Propone ricorso per cassazione la difesa della Varetton, con i seguenti motivi:

- mancanza o manifesta illogicità della motivazione non avendo il decidente dato adeguato riscontro alle ragioni che lo hanno determinato a rigettare la istanza di riesame;
- insussistenza del reato di cui all’art. 44, d.P.R. 380/01, per mancanza di necessità del permesso di costruire per la realizzazione di una piscina.
 

RILEVATO IN DIRITTO


Il ricorso è manifestamente infondato e va dichiarato inammissibile.

La argomentazione motivazionale, sulla quale si fonda il decisum, si appalesa logica e corretta.

Il giudice del merito ha evidenziato che il Nucleo Investigativo di Polizia Ambientale e Forestale di Treviso, a seguito di un accesso effettuato in un cantiere, realizzato in area di proprietà della Varetton, sita in C.da Cannizzano, n. 180, riscontrava alcune irregolarità della procedura amministrativa per la realizzazione di una piscina, nonché delle difformità tra i manufatti in corso di realizzazione e gli elaborati presentati in allegato alla D.I.A., e sottoponeva a sequestro data area. Il decidente ha rilevato sussistere nella fattispecie, allo stato degli atti, il fumus richiesto ai fini della emissione del provvedimento cautelare, in base agli elementi di fatto evidenziati ed anche fotograficamente documentati nella comunicazione della notizia di reato; così come è indubbio che la materiale disponibilità dell'area in sequestro, in capo alla indagata, comporti, proprio in relazione al verosimile e probabile completamento dei lavori, un concreto pericolo di aggravamento delle conseguenze dei reati ipotizzati.

La prima censura mossa in gravame è inammissibile in quanto attiene a vizi di motivazione, la cui contestazione non è proponibile in questa sede, visto l’esplicito dettato normativo dell'art. 325, c.1, c.p.p., che ammette, in tema di provvedimenti applicativi di misure cautelari reali, la proponibilità del ricorso per cassazione solo per denunciare violazione di legge.

Del pari totalmente privo di fondamento si rivela il secondo motivo di impugnazione, rilevato che, contrariamente all'assunto della difesa della Varetton, costituiscono lavori edilizi necessitanti il preventivo rilascio del permesso di costruire non solo quelli per la realizzazione di manufatti che si elevano al di sopra del suolo, ma anche quelli in tutto o in parte interrati e che trasformano in modo durevole l'area impegnata dai lavori stessi, come nel caso di edificazione di una piscina ( Cass. 29/4/03, Agresti; Cass. 27/9/2000, Cimaglia ).

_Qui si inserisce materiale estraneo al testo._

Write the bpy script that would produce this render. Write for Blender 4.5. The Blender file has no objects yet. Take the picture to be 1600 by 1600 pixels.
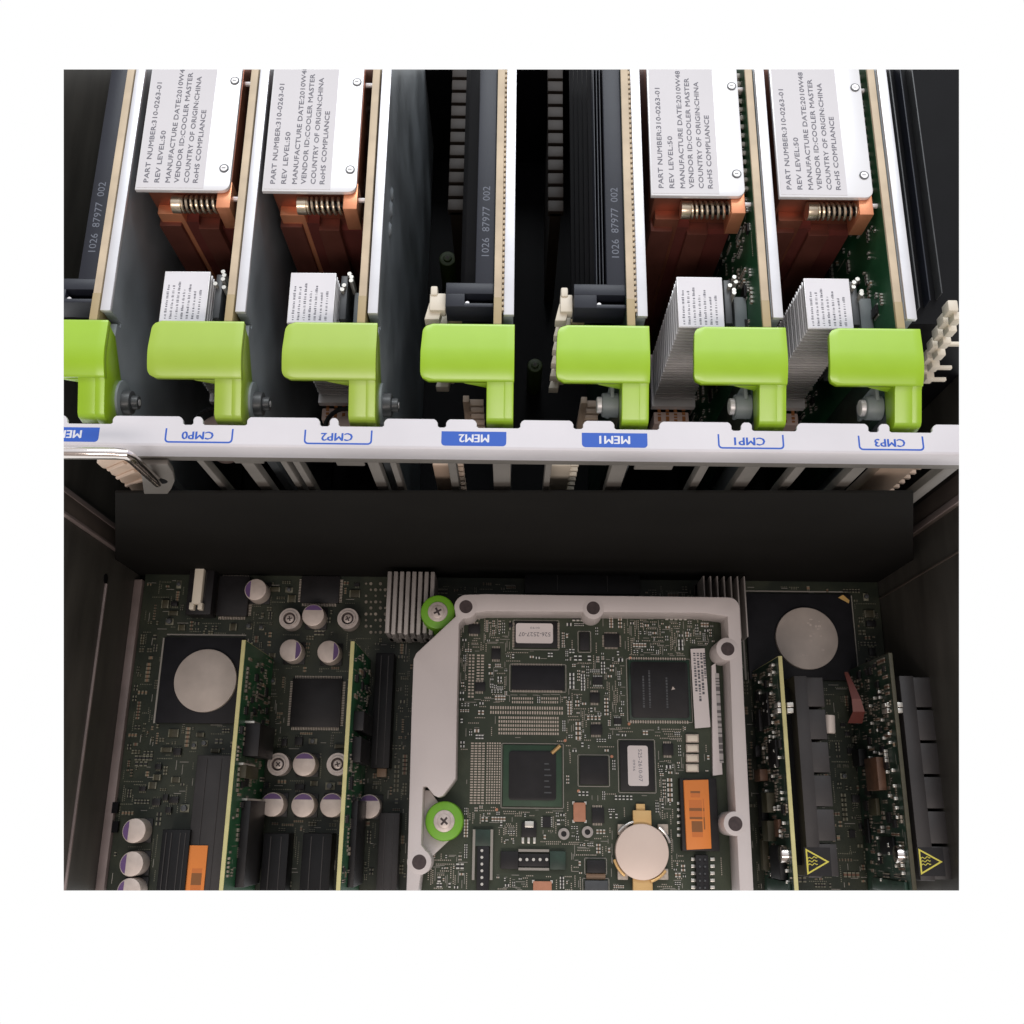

La ricorrente deve essere condannata al pagamento delle spese processuali.

Tenuto conto, poi, della sentenza del 13/6/2000, n. 186, della Corte Costituzionale, e rilevato che non sussistono elementi per ritenere che la Varetton abbia proposto il ricorso senza versare in colpa nella determinazione della causa di inammissibilità, la stessa, a norma dell'art. 616 c.p.p., va condannata al versamento di una somma, in favore della Cassa delle Ammende, equitativamente fissata, in ragione dei motivi dedotti, in euro 1.000,00.

P.Q.M.


La Corte Suprema di Cassazione dichiara inammissibile il ricorso e condanna la ricorrente al pagamento delle spese processuali e della somma di euro 1.000,00 in favore della Cassa delle Ammende.

Così deciso in Roma il 5/2/09.

Deposito in Cancelleria il 20/03/2009.